Our tenth idea is that each candidate should, by lot, draw from a group of straws that identifies them temporarily as law-breakers of some sort. We think it is imperative that a candidate understand how slowly and tediously and often how futilely the wheels of justice turn for so many others. We want them to experience not only the expense of defending themselves in court, but also the kind of plea-bargaining that goes on that so often leads to felons’ early release. And we want them to devote enough time to this project to go out after a judicial decision has been made to try to seek work and a living wage.
Our final suggestion is that each candidate, whether an attorney or prosecutor or businessman or woman, leave the campaign trail for a period of a two or three weeks to seek another sort of job, an everyday occupation that would also ideally allow them to care for their family and maintain their current standard of living. And good luck to them.
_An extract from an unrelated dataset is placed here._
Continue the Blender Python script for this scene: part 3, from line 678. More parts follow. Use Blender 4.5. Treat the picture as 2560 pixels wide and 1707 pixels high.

You will notice that few of these suggestions have anything Republican or Democratic about them. These are meant exclusively for those men and women who, whether by upbringing or inclination, believe that they deserve our votes without actually working for them. That somehow they above most are entitled to gnaw at the Federal trough for as long as their money and their party support hold out.
We believe that debates to come in 2015 and 2016 will not be less entertaining but rather more if candidates can meet the above challenges. We also believe that these challenges are ways of securing our own free time, of saving ourselves from the humiliation of watching and listening to people who under no circumstances should ever be allowed to represent the United States of America. (And we did NOT mention candidates who feel compelled to expose themselves in social media for any purpose whatever.)
Nor incidentally have we mentioned the roles of PACs and private funding during the campaign, nor even hinted that candidates might sometimes be tempted to exaggerate their accomplishments or decorate their lives with medals never won nor accomplishments never made real.
We believe that candidates for 2016 can and should be aware of these new conditions to their performances and their likelihoods of actually taking seats in legislatures around the country.
Besides, think of how happy these new conditions would make their opponents.